> [Your goal]:
Set down all of the data that follows word for word, without the images.

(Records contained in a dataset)
--------------------------------
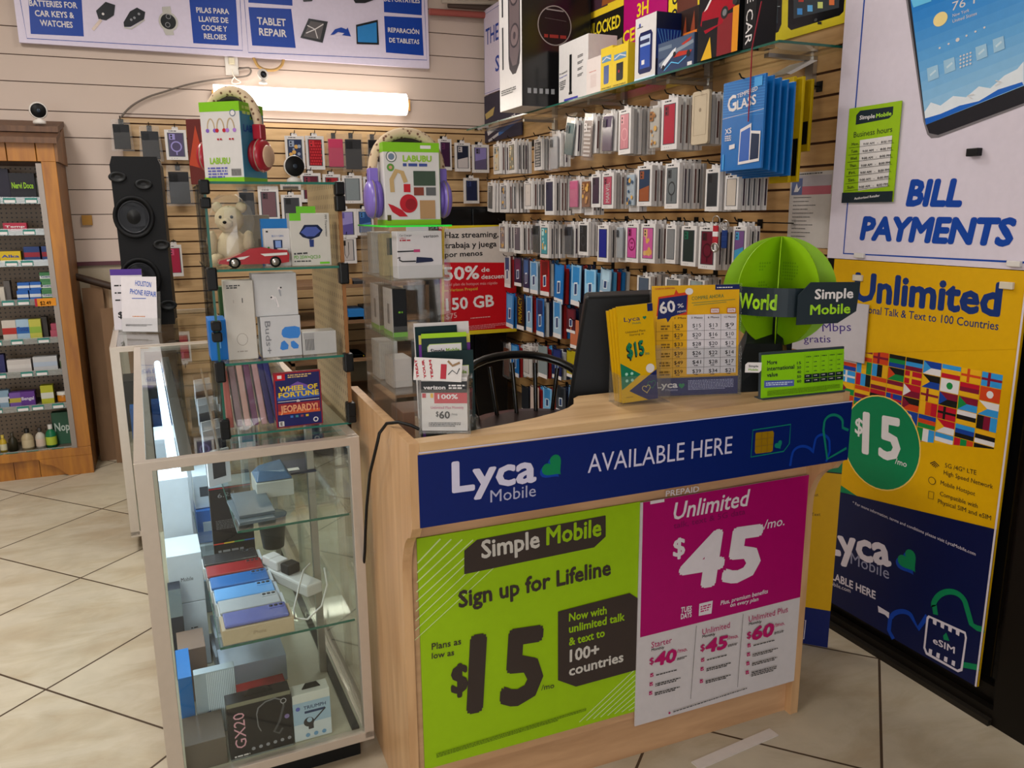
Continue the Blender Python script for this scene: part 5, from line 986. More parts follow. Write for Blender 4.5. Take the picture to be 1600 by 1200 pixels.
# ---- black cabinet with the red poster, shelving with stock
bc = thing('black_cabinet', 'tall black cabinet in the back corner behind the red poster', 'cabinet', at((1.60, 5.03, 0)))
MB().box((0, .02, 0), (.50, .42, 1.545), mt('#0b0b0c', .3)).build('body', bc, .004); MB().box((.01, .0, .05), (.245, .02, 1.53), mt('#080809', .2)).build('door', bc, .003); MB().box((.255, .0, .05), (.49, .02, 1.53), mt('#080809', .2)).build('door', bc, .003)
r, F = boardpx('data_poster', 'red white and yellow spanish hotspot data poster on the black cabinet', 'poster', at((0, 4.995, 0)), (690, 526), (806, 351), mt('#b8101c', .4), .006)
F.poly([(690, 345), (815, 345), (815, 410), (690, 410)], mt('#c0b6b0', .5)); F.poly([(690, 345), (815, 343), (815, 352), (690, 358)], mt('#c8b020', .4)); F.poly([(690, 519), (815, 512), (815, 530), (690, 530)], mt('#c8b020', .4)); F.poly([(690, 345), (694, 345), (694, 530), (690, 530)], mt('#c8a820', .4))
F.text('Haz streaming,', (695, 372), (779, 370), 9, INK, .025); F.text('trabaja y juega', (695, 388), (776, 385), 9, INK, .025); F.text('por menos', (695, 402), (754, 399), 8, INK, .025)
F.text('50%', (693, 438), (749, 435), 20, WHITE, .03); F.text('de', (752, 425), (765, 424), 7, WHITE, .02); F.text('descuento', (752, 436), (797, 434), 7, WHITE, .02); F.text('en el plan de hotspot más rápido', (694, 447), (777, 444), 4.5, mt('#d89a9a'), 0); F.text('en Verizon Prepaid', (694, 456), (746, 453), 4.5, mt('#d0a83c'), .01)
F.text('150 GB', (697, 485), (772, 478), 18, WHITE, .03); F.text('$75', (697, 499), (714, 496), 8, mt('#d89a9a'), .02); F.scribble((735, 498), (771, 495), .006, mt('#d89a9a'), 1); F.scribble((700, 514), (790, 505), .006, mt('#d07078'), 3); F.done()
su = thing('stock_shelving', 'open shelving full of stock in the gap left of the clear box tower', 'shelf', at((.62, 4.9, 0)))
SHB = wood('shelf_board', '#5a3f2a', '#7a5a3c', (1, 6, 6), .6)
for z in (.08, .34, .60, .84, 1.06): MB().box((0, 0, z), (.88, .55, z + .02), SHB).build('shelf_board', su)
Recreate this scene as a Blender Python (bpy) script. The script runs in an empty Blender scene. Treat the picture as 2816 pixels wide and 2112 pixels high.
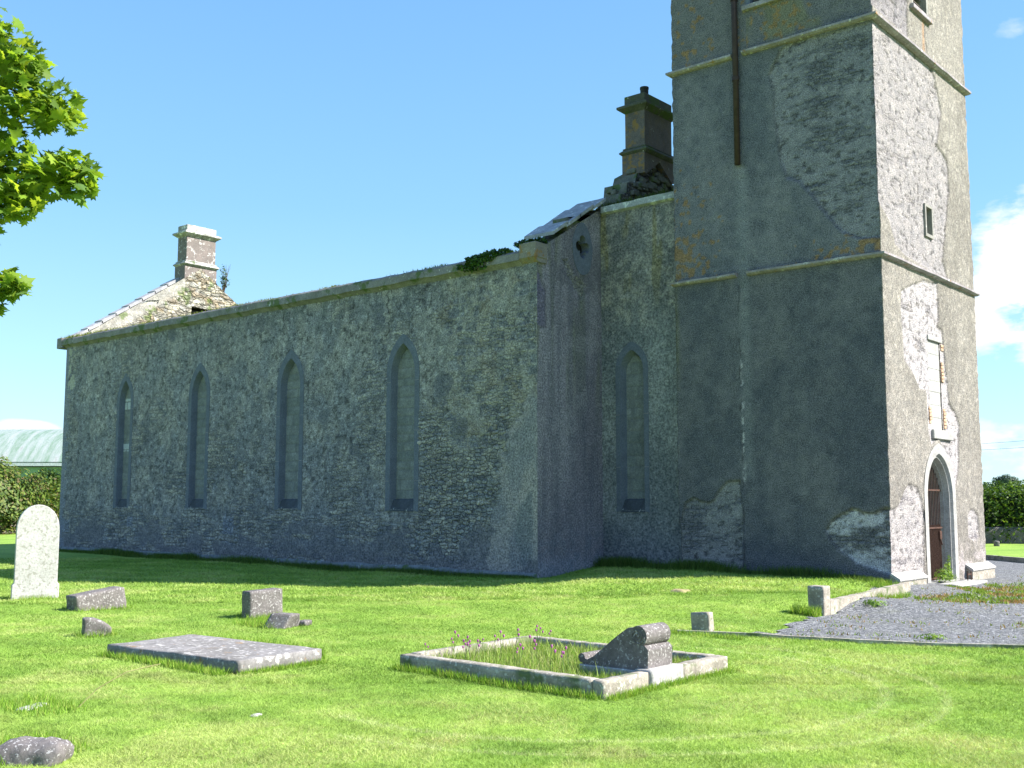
--------------------------------
> [Final result]:
Continue the Blender Python script for this scene: part 5, from line 986. More parts follow. Write for Blender 4.5. Take the picture to be 1600 by 1200 pixels.
# ---- black cabinet with the red poster, shelving with stock
bc = thing('black_cabinet', 'tall black cabinet in the back corner behind the red poster', 'cabinet', at((1.60, 5.03, 0)))
MB().box((0, .02, 0), (.50, .42, 1.545), mt('#0b0b0c', .3)).build('body', bc, .004); MB().box((.01, .0, .05), (.245, .02, 1.53), mt('#080809', .2)).build('door', bc, .003); MB().box((.255, .0, .05), (.49, .02, 1.53), mt('#080809', .2)).build('door', bc, .003)
r, F = boardpx('data_poster', 'red white and yellow spanish hotspot data poster on the black cabinet', 'poster', at((0, 4.995, 0)), (690, 526), (806, 351), mt('#b8101c', .4), .006)
F.poly([(690, 345), (815, 345), (815, 410), (690, 410)], mt('#c0b6b0', .5)); F.poly([(690, 345), (815, 343), (815, 352), (690, 358)], mt('#c8b020', .4)); F.poly([(690, 519), (815, 512), (815, 530), (690, 530)], mt('#c8b020', .4)); F.poly([(690, 345), (694, 345), (694, 530), (690, 530)], mt('#c8a820', .4))
F.text('Haz streaming,', (695, 372), (779, 370), 9, INK, .025); F.text('trabaja y juega', (695, 388), (776, 385), 9, INK, .025); F.text('por menos', (695, 402), (754, 399), 8, INK, .025)
F.text('50%', (693, 438), (749, 435), 20, WHITE, .03); F.text('de', (752, 425), (765, 424), 7, WHITE, .02); F.text('descuento', (752, 436), (797, 434), 7, WHITE, .02); F.text('en el plan de hotspot más rápido', (694, 447), (777, 444), 4.5, mt('#d89a9a'), 0); F.text('en Verizon Prepaid', (694, 456), (746, 453), 4.5, mt('#d0a83c'), .01)
F.text('150 GB', (697, 485), (772, 478), 18, WHITE, .03); F.text('$75', (697, 499), (714, 496), 8, mt('#d89a9a'), .02); F.scribble((735, 498), (771, 495), .006, mt('#d89a9a'), 1); F.scribble((700, 514), (790, 505), .006, mt('#d07078'), 3); F.done()
su = thing('stock_shelving', 'open shelving full of stock in the gap left of the clear box tower', 'shelf', at((.62, 4.9, 0)))
SHB = wood('shelf_board', '#5a3f2a', '#7a5a3c', (1, 6, 6), .6)
for z in (.08, .34, .60, .84, 1.06): MB().box((0, 0, z), (.88, .55, z + .02), SHB).build('shelf_board', su)
Recreate this scene as a Blender Python (bpy) script. The script runs in an empty Blender scene. Treat the picture as 2816 pixels wide and 2112 pixels high.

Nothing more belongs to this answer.